The other two sentences also condemned Canarias 7 and Lancelot


In the case of Stampa, the second instance ruling also condemned the publishing company of Canarias 7, while the one for Pamparacuatro was extended to that regional newspaper and also to Lancelot. In this media outlet, owned by Juan Francisco Rosa, Chavanel also published articles criticizing the investigation of corruption cases in which Rosa is accused, the Unión case and the Stratvs case, and repeating arguments that have been used both by the defense of this businessman and other defendants, such as Dimas Martín, Luis Lleó or Felipe Fernández Camero.

Initially, Antonio Hernández's lawsuit was also directed against the publisher of Canarias 7, where Chavanel wrote an article against him, but the first instance ruling acquitted the newspaper - considering that only its author should be responsible for the content, as it was an opinion article where "suppositions and value judgments predominate"-, and Hernández did not appeal that ruling. "Since the acquittal of the publishing company of the Canarias 7 newspaper in which the article 'Antón, protected witness' was published has not been questioned, this Chamber cannot make any pronouncement in this regard," the new ruling states.

Regarding the appeals of Chavanel and his production company, it rejects them in their entirety, also imposing the payment of costs on them. Thus, contrary to what the defense argued, it concludes that in the appealed ruling there is no "erroneous assessment of the evidence and even less any infringement of the consolidated jurisprudence existing on the conflict between the right to honor and freedom of expression and information, and much less lack of motivation or congruence causing defenselessness, with the statements attacking honor that were made in said programs clearly appearing in the lawsuit".

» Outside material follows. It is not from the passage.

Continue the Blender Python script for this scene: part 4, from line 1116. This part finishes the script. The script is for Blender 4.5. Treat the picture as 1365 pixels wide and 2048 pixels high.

"Criticism cannot be sustained on uncertain facts"


Regarding freedom of expression, the ruling indicates that it effectively protects the criticism of the investigation of a judicial case, but adds that "said criticism cannot be sustained on uncertain facts and that exceed the scope of freedom of expression, whose only limit is not always just insult, as the appellants seem to intend."

In his appeal, Chavanel also shielded himself in one of the collaborators of his program, Valentín Auyanet, stating that he was the one who "provided" the alleged "information" about Antonio Hernández and that he "limited himself to opining" on "what was stated by an external collaborator." However, the ruling responds that it was Chavanel who "carried the weight of the radio programs and not his collaborator, who limited himself to answering questions that already contained affirmations."

Although Chavanel's defense argued that what he did was to express "mere criticisms and thoughts about the existing link between the plaintiff and Mr. Stampa, protected by freedom of expression," the truth is that both in his radio program and in the opinion articles he even spoke of economic favors from the businessman to the prosecutor, such as the loan of a car or a free rental of a house, which has been proven to be false.

"Based on such unverified information and whose falsehood has been proven in view of the proven facts, Mr. Chavanel offers the public a somewhat novelized vision of the facts," argued the first instance ruling that has now been ratified, and which concluded that with that "novelized vision", Francisco Chavanel has spent years arguing that the entire Unión case was a kind of murky "conspiracy" of certain judges, prosecutors, politicians, UCO agents and even senior state officials.